Fracture fluid flow back has been identified as one of the major challenges of hydraulic fracturing operations conducted in shale reservoirs. Factors causing the very low fracture fluid recovery need to be well understood and properly addressed, in order to get full benefits from costly hydraulic fracture jobs conducted in unconventional reservoirs. Despite the recent surge of investigations of the problem, one major question still remains: what happens to the fracture fluid that is not recovered? Does it stay in the fracture or does it go into the matrix? In case of both mechanisms are responsible for fracture fluid retainment, what fraction of fracture fluid stays in the propped fracture and what fraction is transferred from fracture to matrix. The focus of the current study is to understand if the transfer of fracture fluid from fracture to matrix through imbibition is of significant importance.

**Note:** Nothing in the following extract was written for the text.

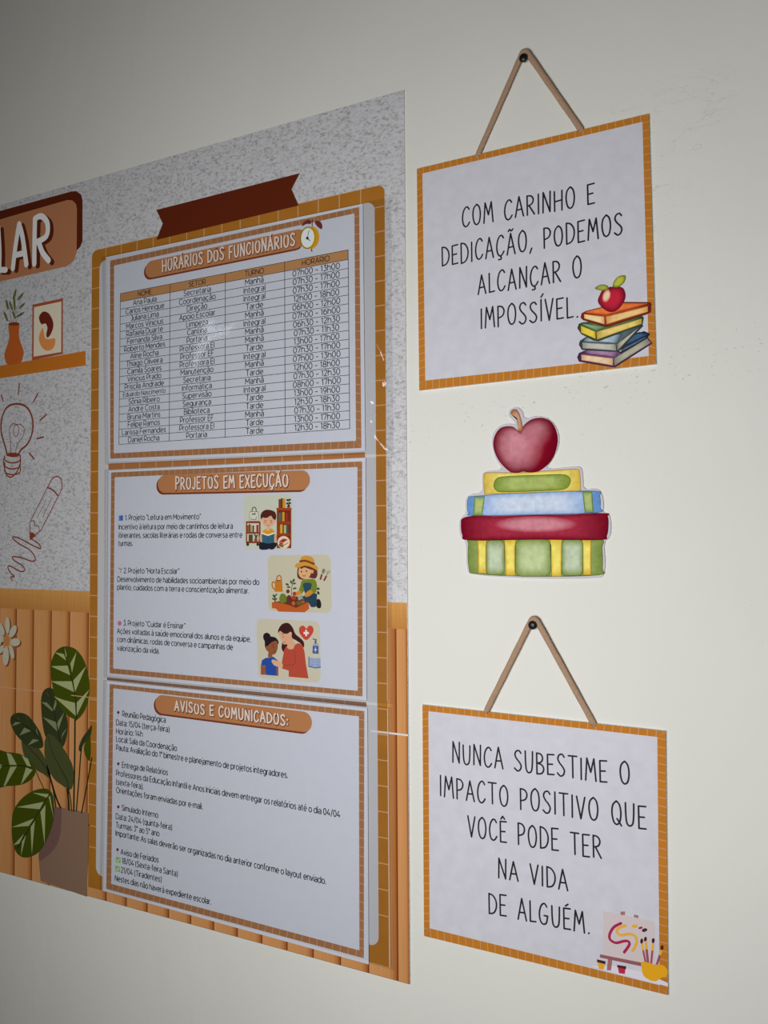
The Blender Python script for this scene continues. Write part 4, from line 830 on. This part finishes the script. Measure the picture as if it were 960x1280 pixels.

We systematically measure the imbibition rate of water, brine, and oil into the actual core samples from the three shale sections of Horn River basin (i.e., Fort Simpson, Muskwa and Otter Park). We characterize the shale samples by measuring, porosity, wettability, mineral composition through XRD analysis, and interpreting the well log data.

The results show that imbibition could be a viable mechanism for fluid transfer from fracture to matrix in Horn River shales. The comparative study shows the imbibition rate in the direction parallel to the bedding plane is higher than that in the direction perpendicular to the bedding. The study also suggests that the imbibition rate of the aqueous phases is significantly higher than that of the oleic phases.